Now open your hand and look at it. I am certain you will find that one grain, one small grain, didn’t make it down with the exodus. Possibly, it is trapped between the gentle ridges that run across your palm. Or beneath a nail. Find it. Concentrate on it.

How many grains of sand do you think you picked up when you dug your hands into the ground? Can you think of a number? How many grains of sand exist on the very beach you are now enjoying? How many grains of sand exist on all the beaches of this planet?
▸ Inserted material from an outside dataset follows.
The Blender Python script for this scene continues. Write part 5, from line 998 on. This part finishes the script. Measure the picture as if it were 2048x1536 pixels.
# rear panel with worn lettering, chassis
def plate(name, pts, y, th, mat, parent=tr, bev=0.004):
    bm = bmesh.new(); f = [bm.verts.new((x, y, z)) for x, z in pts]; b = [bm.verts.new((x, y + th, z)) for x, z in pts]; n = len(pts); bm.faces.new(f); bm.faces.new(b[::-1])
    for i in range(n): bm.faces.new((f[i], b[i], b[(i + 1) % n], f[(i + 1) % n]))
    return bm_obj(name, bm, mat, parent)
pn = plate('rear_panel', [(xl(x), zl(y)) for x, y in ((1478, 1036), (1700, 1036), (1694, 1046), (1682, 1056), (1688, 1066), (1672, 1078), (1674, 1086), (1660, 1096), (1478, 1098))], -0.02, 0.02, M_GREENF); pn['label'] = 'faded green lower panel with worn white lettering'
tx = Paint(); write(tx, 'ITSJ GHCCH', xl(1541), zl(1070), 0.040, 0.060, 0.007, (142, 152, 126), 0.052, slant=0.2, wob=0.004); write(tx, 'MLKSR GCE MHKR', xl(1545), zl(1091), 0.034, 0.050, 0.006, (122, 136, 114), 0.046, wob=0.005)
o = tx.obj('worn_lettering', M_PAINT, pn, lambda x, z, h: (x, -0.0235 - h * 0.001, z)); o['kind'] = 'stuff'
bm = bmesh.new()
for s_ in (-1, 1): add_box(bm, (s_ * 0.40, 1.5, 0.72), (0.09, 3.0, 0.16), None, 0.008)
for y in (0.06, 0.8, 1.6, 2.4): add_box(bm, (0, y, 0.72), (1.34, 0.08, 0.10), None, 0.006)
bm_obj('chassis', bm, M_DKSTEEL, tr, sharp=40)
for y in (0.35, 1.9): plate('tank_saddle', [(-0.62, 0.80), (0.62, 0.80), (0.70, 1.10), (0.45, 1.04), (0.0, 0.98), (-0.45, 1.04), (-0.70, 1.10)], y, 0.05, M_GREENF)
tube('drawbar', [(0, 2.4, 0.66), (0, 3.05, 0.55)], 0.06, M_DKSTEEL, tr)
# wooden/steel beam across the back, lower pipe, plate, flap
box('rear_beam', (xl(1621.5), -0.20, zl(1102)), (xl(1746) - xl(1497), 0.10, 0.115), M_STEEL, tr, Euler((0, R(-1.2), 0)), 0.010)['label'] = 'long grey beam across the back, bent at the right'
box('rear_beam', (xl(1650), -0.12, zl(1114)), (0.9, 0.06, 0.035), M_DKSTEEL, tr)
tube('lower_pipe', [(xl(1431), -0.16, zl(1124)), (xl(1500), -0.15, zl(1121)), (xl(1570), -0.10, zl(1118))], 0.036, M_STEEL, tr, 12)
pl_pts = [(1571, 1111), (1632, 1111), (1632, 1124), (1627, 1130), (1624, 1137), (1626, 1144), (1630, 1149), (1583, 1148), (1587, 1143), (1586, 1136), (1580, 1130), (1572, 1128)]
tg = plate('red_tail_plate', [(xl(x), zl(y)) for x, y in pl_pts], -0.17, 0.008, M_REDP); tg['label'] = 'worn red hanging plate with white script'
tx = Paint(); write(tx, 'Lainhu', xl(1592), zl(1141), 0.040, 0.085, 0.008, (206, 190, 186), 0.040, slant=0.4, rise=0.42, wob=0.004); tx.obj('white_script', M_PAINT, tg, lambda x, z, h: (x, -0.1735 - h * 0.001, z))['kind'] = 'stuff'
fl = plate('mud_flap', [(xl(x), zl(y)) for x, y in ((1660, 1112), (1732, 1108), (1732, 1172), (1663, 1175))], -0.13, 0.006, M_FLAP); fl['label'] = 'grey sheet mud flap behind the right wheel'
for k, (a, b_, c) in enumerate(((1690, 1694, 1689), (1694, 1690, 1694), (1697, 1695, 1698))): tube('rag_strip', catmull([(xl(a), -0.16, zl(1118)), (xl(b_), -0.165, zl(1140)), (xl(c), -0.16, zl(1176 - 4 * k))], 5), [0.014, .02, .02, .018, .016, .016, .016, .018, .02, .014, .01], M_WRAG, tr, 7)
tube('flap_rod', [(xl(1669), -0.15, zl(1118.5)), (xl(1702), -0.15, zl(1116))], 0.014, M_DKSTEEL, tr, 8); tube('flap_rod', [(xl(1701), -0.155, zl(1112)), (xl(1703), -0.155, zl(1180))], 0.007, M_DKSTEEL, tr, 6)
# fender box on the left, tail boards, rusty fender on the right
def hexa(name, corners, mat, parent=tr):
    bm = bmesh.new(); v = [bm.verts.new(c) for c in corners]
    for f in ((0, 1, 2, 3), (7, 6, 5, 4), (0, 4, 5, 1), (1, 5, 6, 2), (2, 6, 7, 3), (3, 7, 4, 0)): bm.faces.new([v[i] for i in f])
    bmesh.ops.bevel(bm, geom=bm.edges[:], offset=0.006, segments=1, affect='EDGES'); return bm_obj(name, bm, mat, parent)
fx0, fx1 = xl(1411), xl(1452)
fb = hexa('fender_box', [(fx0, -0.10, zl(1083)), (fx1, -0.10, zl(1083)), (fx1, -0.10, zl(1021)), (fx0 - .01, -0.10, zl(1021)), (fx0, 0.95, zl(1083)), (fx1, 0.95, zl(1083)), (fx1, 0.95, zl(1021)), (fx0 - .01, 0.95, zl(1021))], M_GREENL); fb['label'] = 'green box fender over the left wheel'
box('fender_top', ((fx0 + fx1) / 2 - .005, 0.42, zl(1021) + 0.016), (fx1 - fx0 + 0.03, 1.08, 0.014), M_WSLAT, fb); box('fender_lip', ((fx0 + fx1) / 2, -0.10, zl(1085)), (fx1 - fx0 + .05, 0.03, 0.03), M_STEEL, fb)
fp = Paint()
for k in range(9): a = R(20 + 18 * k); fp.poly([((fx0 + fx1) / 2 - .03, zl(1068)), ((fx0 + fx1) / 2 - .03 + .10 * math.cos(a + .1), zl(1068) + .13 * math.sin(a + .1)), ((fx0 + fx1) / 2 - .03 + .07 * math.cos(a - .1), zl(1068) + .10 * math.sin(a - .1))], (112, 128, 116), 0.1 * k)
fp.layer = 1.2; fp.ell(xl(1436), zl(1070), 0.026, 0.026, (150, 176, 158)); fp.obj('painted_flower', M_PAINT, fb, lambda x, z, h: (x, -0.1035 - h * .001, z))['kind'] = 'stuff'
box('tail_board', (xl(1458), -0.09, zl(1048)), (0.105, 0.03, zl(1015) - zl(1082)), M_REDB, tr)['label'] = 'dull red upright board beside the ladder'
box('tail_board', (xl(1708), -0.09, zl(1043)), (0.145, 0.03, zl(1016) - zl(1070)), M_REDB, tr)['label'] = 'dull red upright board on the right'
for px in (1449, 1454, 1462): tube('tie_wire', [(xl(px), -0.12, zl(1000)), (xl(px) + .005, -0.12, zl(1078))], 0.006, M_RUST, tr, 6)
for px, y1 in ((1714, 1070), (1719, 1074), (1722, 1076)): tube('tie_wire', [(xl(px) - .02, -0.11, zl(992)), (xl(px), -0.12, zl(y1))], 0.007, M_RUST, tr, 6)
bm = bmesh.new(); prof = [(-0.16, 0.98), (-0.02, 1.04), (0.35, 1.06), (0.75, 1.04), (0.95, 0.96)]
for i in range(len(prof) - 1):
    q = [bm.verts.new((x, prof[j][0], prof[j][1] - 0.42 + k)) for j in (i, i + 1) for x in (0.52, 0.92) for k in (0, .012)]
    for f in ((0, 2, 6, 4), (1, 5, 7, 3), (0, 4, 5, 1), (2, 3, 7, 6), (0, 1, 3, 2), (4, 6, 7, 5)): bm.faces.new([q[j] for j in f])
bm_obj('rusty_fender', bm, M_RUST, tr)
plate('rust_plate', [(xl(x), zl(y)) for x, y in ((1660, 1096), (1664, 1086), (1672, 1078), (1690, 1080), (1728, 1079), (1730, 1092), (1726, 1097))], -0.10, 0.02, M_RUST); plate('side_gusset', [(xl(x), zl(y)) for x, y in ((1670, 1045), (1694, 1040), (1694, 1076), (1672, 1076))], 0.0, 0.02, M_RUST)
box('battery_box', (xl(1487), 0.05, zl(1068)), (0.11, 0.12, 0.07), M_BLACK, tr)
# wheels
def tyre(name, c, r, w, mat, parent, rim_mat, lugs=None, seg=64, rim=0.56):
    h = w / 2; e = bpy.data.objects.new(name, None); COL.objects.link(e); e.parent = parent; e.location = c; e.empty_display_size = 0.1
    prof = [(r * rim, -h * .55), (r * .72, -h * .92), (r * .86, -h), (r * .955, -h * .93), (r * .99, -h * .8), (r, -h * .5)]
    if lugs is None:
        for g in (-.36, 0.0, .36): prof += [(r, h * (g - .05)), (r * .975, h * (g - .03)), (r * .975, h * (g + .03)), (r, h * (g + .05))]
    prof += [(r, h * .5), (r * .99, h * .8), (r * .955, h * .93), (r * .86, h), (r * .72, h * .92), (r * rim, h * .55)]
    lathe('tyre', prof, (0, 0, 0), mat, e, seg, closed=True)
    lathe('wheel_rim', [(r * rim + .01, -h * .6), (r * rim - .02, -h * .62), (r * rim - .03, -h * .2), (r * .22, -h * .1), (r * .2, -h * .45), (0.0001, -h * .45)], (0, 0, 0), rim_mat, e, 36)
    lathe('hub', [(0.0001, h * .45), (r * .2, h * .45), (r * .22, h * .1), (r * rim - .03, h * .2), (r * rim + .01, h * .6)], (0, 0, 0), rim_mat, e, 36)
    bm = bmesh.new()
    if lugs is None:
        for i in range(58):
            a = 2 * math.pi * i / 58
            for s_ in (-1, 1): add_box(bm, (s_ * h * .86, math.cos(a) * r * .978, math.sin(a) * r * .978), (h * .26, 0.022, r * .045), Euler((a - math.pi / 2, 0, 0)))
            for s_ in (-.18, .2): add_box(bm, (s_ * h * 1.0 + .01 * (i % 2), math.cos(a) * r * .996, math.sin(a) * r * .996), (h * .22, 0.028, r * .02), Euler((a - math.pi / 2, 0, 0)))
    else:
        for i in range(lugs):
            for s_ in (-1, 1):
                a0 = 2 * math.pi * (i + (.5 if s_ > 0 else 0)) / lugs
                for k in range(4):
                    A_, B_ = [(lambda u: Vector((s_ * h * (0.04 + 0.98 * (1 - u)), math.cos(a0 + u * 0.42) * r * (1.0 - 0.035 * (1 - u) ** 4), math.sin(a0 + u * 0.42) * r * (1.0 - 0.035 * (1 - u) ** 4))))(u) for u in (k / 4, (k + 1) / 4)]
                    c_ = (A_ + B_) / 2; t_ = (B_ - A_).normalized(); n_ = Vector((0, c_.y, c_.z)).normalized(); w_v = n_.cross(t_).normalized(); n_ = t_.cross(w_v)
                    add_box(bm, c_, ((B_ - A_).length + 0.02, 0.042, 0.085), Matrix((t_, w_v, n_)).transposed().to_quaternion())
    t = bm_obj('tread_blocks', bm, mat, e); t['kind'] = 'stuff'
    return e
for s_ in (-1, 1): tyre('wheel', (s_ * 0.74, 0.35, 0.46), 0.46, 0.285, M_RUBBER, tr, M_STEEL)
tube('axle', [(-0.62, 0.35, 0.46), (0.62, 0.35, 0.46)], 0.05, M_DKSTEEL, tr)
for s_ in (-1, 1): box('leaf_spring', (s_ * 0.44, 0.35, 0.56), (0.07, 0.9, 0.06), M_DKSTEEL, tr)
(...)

Like that lone rider you discovered on the palm of your hand, a human life is miniscule and irrelevant in a vast incomprehensible ocean of matter and existence. We exist in a body of around 2 meters for what, 80 or 90 rotations of the Earth around the sun? How many rotations do you think the Earth has gone through or will go through? How many rotations has the Sun done its star cluster? The star cluster in the galaxy? The galaxy amongst the estimated 500 billion galaxies?

Yet like that lone rider we are trapped in the lines of an invisible hand. We believe we and our problems are special, different, unique. Our perspective is so limited, we aspire to leave a legacy on this Earth and a mark on those around us. To be remembered.

It is insanely ironic.

Yet on the other hand, perhaps the perceived infiniteness of the universe around us is meant to discourage us from concentrating on it and to see it as the microcosm instead. If the world, as you perceive it, is merely just perception interpreted by your own senses, then perhaps it should not be the focal point of your life, of truth or of gain.

In more direct terms, life is too short and insignificant to be wasted on negativity, worry and ugliness. Place your problems in the perspective of the universe and you will have none. See your life as temporary and fragile and you will truly live it. You will never take yourself seriously again.

1 comment:

  1. Awesome! been contemplating this lately, but you put it so well.